Women innovators are shunned

Today Facebook was full of posts about women innovators, this wave of FB posts telling stories about women innovators started after MEP Korwin-Mikke in the EU parliament  stated that

Of course women must earn less than men because they are weaker, they are smaller, they are less intelligent.

They must earn less, that’s all.

On my Facebook feed today I learned about Hedy Lamarr who designed radio systems and redesigned traffic lights and Carmen Hijosa who has invented a leather alternative and about many more women with great ideas. But women innovators have received very little attention before now and are still being shunned in public and by men who have the means to support innovators.

To me this wave of attention to women innovators is very interesting because I have my own experience of trying to get the attention of men who have the power to choose which innovations that should be promoted and supported. Every one of the people I have been in contact with, both in Sweden and in Finland, in connection with my innovation The Solar Shade have been men. I have often wondered if I would have had more luck if I had sent my 30 year old son to represent my idea, which he also helped me develop into a prototype.  My last encounter was with a young man at the Finnish Centre for Economic Development, Transport and the Environment where an innovator can get all kinds of support IF THEY (the men there) find your idea interesting. He did not find it interesting enough.

This leaves me bewildered because everyone I have showen the shade to find it very interesting and useful. It can of course be further developed but I think no one can say it is a bad idea not worth developing. This I think also is proven by the number of similar products which have emerged since 2013 when I started working on my idea.
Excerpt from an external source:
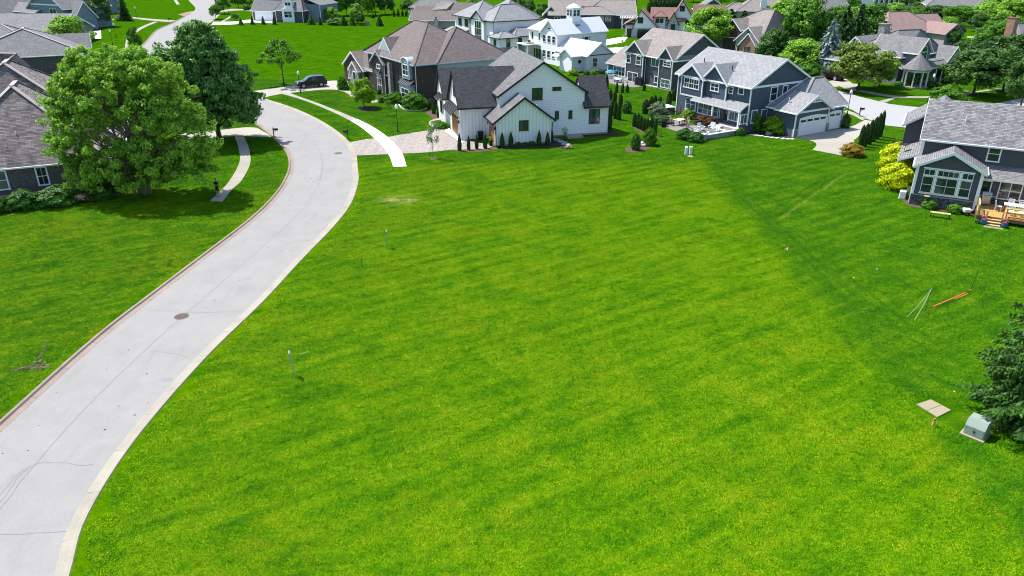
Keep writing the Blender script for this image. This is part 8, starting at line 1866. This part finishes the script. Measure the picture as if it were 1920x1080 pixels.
for k, q in enumerate(sp):
    m = MB(); m.poly([(-.3, -.18), (.28, -.2), (.32, .16), (-.26, .2)], 0, .06); tag(m.build("stepping_stone", M['rockwhite'], loc=(*q, 0.01), rotz=R(-15 + k * 9)), ["first", "second", "third", "fourth", "fifth", "sixth", "seventh", "eighth", "ninth"][k] + " white stepping stone from the left along the blue house bed", "stepping stone", "white stepping stones")
def boulder(label, xy, s, mat='rockwhite', seed=0):
    rs = np.random.RandomState(seed); bm = bmesh.new(); bmesh.ops.create_icosphere(bm, subdivisions=2, radius=1)
    for v in bm.verts: v.co *= 1 + .22 * rs.uniform(-1, 1); v.co.z = max(-.25, v.co.z * .75)
    me = bpy.data.meshes.new("boulder"); bm.to_mesh(me); bm.free(); me.materials.append(M[mat]); tag(link("boulder", me, None, (*xy, .25 * s), 0, (s, s * .8, s * .8)), label, "boulder")
boulder("white boulder between the two shrubs of the brown bed on the lawn", (15.39, 87.54), .55, seed=1); boulder("square grey boulder in the dark bed before the blue garage wall", (32.14, 92.92), .45, 'stone', 2); boulder("brown boulder at the end of the farmhouse side steps", (6.69, 86.28), .5, 'soil', 3); boulder("pale boulder at the end of the low terrace wall", nl(-2.4, .9), .55, 'pad', 4)
for k, q in enumerate(((5.22, 90.43), (5.63, 89.76), (6.10, 88.96), (6.42, 87.92))): m = MB(); m.box((-.5, -.3, 0), (.5, .3, .12)); tag(m.build("stone_step", M['galv'], loc=(*q, .0), rotz=R(-35)), ["first", "second", "third", "fourth"][k] + " flat grey stone step from the house in the farmhouse side bed", "stone step", "stone steps beside the farmhouse")

# ---------------------------------------------------------------- other yard things
o = thing("waste_bin", "black wheeled waste bin beside the farmhouse side door", "bin", (*(-3.85, 90.43), 0), R(15)); m = MB(); m.add([(-.24, -.26, .05), (.24, -.26, .05), (.24, .26, .05), (-.24, .26, .05), (-.3, -.32, .95), (.3, -.32, .95), (.3, .32, .95), (-.3, .32, .95)], [(0, 3, 2, 1), (4, 5, 6, 7), (0, 1, 5, 4), (1, 2, 6, 5), (2, 3, 7, 6), (3, 0, 4, 7)]); m.build("body", M['grillcov'], o); m = MB(); m.box((-.32, -.34, .95), (.32, .34, 1.03)); m.build("lid", M['black'], o)
for s in (-1, 1): m = MB(); m.lathe([(.1, -.03), (.11, 0), (.1, .03)], n=10); w_ = m.build("wheel", M['tyre'], o, loc=(s * .27, .24, .11)); w_.rotation_euler = (0, R(90), 0)
o = thing("planter", "dark square planter with a lime plant at the farmhouse garage corner", "planter", (*(-2.53, 87.41), 0), R(15)); m = MB(); m.add([(-.14, -.14, 0), (.14, -.14, 0), (.14, .14, 0), (-.14, .14, 0), (-.22, -.22, .7), (.22, -.22, .7), (.22, .22, .7), (-.22, .22, .7)], [(0, 3, 2, 1), (4, 5, 6, 7), (0, 1, 5, 4), (1, 2, 6, 5), (2, 3, 7, 6), (3, 0, 4, 7)]); m.build("pot", M['black'], o); P_, Nn_, _ = clumped(78, 160, 0, .28, .2, .85, 8, .1); link("plant", leaves_mesh("plant", P_, Nn_, .12, M['leaf_lime'], False, seed=3), o)
MO, MA = (26.0, 123.5), 32
def ml(u, v): c, s = math.cos(R(MA)), math.sin(R(MA)); return (MO[0] + u * c - v * s, MO[1] + u * s + v * c)
slabs("terrace", [ml(-3.6, 5.5), ml(-4.2, 9), ml(-4.2, 13), ml(-3.6, 16.5)], [ml(-.7, 5.5), ml(-.7, 9), ml(-.5, 13), ml(-.3, 16.5)], 1.2, M['patio'], .05)
bbq("black covered grill against the charcoal house by its terrace doors", ml(-1.3, 6.6), .05, MA + 95, True, 1.15)
o = thing("curved_wall", "pale curved stone seat wall on the charcoal house terrace", "seat wall", (*ml(-2.6, 13.2), .05), R(MA + 80))
for k in range(7): a_ = R(200 + k * 20); m = MB(); m.box((-.28, -.2, 0), (.28, .2, .42)); m.build("stone", M['rockwhite'], o, loc=(1.5 * math.cos(a_), 1.5 * math.sin(a_), 0), rotz=a_ + R(90))
o = thing("sun_shade", "blue and turquoise sun umbrella low on the charcoal house terrace", "umbrella", (*ml(-1.1, 14.6), .05)); m = MB(); m.tube([(0, 0, 0), (0, 0, 1.5)], .025, 6); m.build("pole", M['plastic'], o)
m = MB(); m.lathe([(1.0, 1.05), (.98, 1.08), (.55, 1.35), (.03, 1.5)], n=8); m.build("canopy", M['turq'], o)
table("patio_table", "low pale table on the charcoal house terrace", "table", ml(-2.6, 10.6), .05, 1.2, .9, .55, MA, 'adiron', 'dark_metal')
for lb, uv, a_ in (("left pale chair on the charcoal house terrace", (-1.5, 11.4), -40), ("right pale chair on the charcoal house terrace", (-1.5, 9.9), -80)): chair(lb, ml(*uv), .05, MA + a_, 'adiron', "pale chairs on the charcoal house terrace", True, .9)
o = thing("white_pergola", "small white timber pergola at the right end of the slate house", "pergola", (*(-59.57, 244.47), 0), R(-17))
for u in (0, 3.4):
    for v in (0, 2.6): post(o, "post", u, v, 0, 2.6, .2)
for k in range(9): block(o, "rafter", (-.3 + k * .48, -.5, 2.62), (-.18 + k * .48, 3.1, 2.8), 'white')
for v in (0, 2.6): block(o, "beam", (-.4, v - .08, 2.4), (3.8, v + .08, 2.6), 'white')
o = thing("condenser_unit", "grey air conditioning unit on the lawn by the planted row", "air conditioner", (*(-41.87, 228.25), 0)); m = MB(); m.box((-.55, -.55, 0), (.55, .55, 1.1)); m.build("casing", M['galv'], o); m = MB(); m.lathe([(.42, 1.1), (.42, 1.16), (0, 1.16)], n=14); m.build("fan_guard", M['dark_metal'], o)
for k in range(6): m = MB(); m.box((-.56, -.57, .12 + k * .16), (.56, .57, .17 + k * .16)); m.build("louvre", M['dark_metal'], o)
for k, (q, lb) in enumerate((((-33.99, 263.07), "left white garden chair on the far terrace beside the mauve roof"), ((-32.99, 262.07), "right white garden chair on the far terrace beside the mauve roof"))): chair(lb, q, .03, 20 + 40 * k, 'plastic', "white chairs on the far terrace", True, 1.0)
o = thing("flower_bush", "pink flowering bush at the left end of the dark ranch house", "shrub", (*(14.73, 257.21), 0)); P_, Nn_, _ = clumped(79, 500, 0, .9, .6, .7, 24, .3); link("crown", leaves_mesh("crown", P_, Nn_, .22, M['flower'], False, seed=4), o); m = MB(); m.tube([(0, 0, 0), (0, 0, .8)], .05, 6); m.build("trunk", M['bark'], o)
# white edging stones of the curved bed before the brick house
eo = thing("bed_edging", "pale curved concrete edging round the bed before the brown brick house", "edging", (0, 0, 0))
C_ = catmull([(-19.66, 114.17), (-18.25, 113.35), (-16.96, 112.14), (-16.17, 109.78), (-15.33, 108.08), (-14.10, 107.41), (-12.99, 107.70), (-12.38, 109.21)], .6)
for i in range(len(C_) - 1):
    p_, q_ = Vector((*C_[i], .05)), Vector((*C_[i + 1], .05)); m = MB(); m.bar(p_.lerp(q_, .02), p_.lerp(q_, .98), .18, .16); m.build("edging_stone", M['rockwhite'], eo)

grass()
It is hard for anyone to promote a new idea or innovation. Yet it seems as though women innovators are having even more problems then men. According to the Thinkability blog if there is a competition (for business ideas and innovation) with over say 1000 applicants there are often ten people short-listed and out of them often maybe one is a woman.

Why is it then that ideas presented by women are not chosen?  I am sure there are many reasons for this and one obvious one is that fewer women are competing, which of course is a problem in itself,  and another are the usual discrimination tactics often still used against women.

I also think we all, at least in the western part of the world, have been taught and brainwashed that the great innovators and scientists throughout history and also today are men. When you close you eyes and think about an “innovator” what kind of person do you see? I am quite sure you do not see a 55 year old women :) but rather a male person, like Einstein.

But of course we can change this by being active and not shy to show are innovation! Here is mine:

Solarshade – Chapter 1 from Ylva on Vimeo.

Within the visual arts gender inequality is also staggering. According to the latest numbers from the National Museum of Women in the Arts, 51 percent of artists are women, yet only five percent of the art displayed in museums is made by female artists. Though women earn more than half of the MFAs granted in the U.S., only 1/3 of gallery representation is allotted to female artists. You can read a longer discussion on this subject on the thinkability blog.

As of 2015, Nobel Prizes have been awarded to 822 men and  48 women!